Woks
Peran media sangat besar dalam menyemai berbagai macam hasrat narsisme. Hasrat-hasrat tersebut lahir sebagai penunjang eksistensi hingga membuat orang tampil percaya diri. Media memang membuat orang makin hidup sekaligus tenggelam. Salah satu sisi menarik dari media adalah kecenderungan imitatif yang dibuatnya. Dengan begitu orang amat mudah terkonstruk oleh media hingga lupa bahwa mereka hidup di alam nyata.
Lewat media perilaku tokoh idola begitu dekat sehingga memudahkan penggemar mengikuti jejak langkahnya. Mereka dengan mudah tergila-gila dengan tokoh idola salah satunya dibuktikan dengan kecenderungan imitatif, yaitu sebuah penyakit mental yang ingin selalu meniru. Kecenderungan itulah secara berlebihan akan bernilai negatif.

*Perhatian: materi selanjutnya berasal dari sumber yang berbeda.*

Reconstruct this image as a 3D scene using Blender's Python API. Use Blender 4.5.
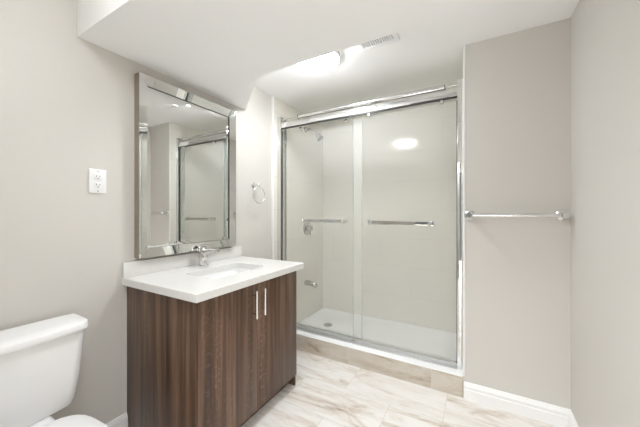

Hari ini tentu kita dikejutkan oleh tokoh instan populer yang ditangkap polisi karena dianggap telah merugikan publik. Mereka adalah Indra Kenz dan Doni Salmanan yang media menyebut dengan istilah "crazy rich". Sosok orang kaya mendadak itu mengejutkan publik setelah harta kekayaannya harus disita pihak berwajib. Orang Jawa punya falsafah jika ada orang kaya mendadak maka patut dicurigai. Hal itu senada dengan sesuatu yang datang instan pasti akan cepat lenyap pula.
Budaya flexing alias suka memamerkan kekayaannya memang tengah populer saat ini. Bahkan istilah afiliator pun tersemat karena subyek tersebut hanya diobjekan dan bukan sebenarnya orang kaya. Akibatnya orang tergiur untuk mengikuti jejaknya. Padahal jika kita segera sadar hal itu tak lain bagian dari ilusi kehidupan dan media berperan besar dalam menyemai ideologi ini. Media mampu membuat fakta imitatif yang sesungguhnya menipu publik. Tentu faktornya beragam seperti konten, rating hingga keuntungan tertentu.
Ketika hal ini sudah masif dan menjadi jamak lantas apa yang mau kita lakukan sebagai konsumen. Tentu harus segara disadari bahwa hal demikian kini menjadi identitas yang tak terbantahkan. Media lebih memilih jalan ini ketimbang mengedukasi masyarakat. Konten hiburan lebih banyak diproduksi daripada program yang bersifat mencerdaskan. Akan tetapi karena kontruksi yang telah mengakar masyarakat menjadi terbiasa dan kehilangan nalar kritisnya. Ketika nalar kritis tumpul maka bersiaplah kita akan terus melahirkan masyarakat tanpa logika. Kendati masyarakat cerdas namun faktanya dalam beberapa hal termasuk keinginan untuk seperti artis idola tak terbantahkan. Padahal rumus bahagia dalam hidup adalah bukan melihat orang lain akan tetapi berdasar kebutuhan diri sendiri.
TV atau internet secara umum tidak bisa dipercaya sebagai role model keteladanan. Akan tetapi jika kita mau bijak hal itu bisa disikapi bahwa ada beberapa hal yang juga bernilai positif. Dengan fenomena demikian kapankah kita beranjak dewasa atau justru tak pernah usai masa pubertasnya.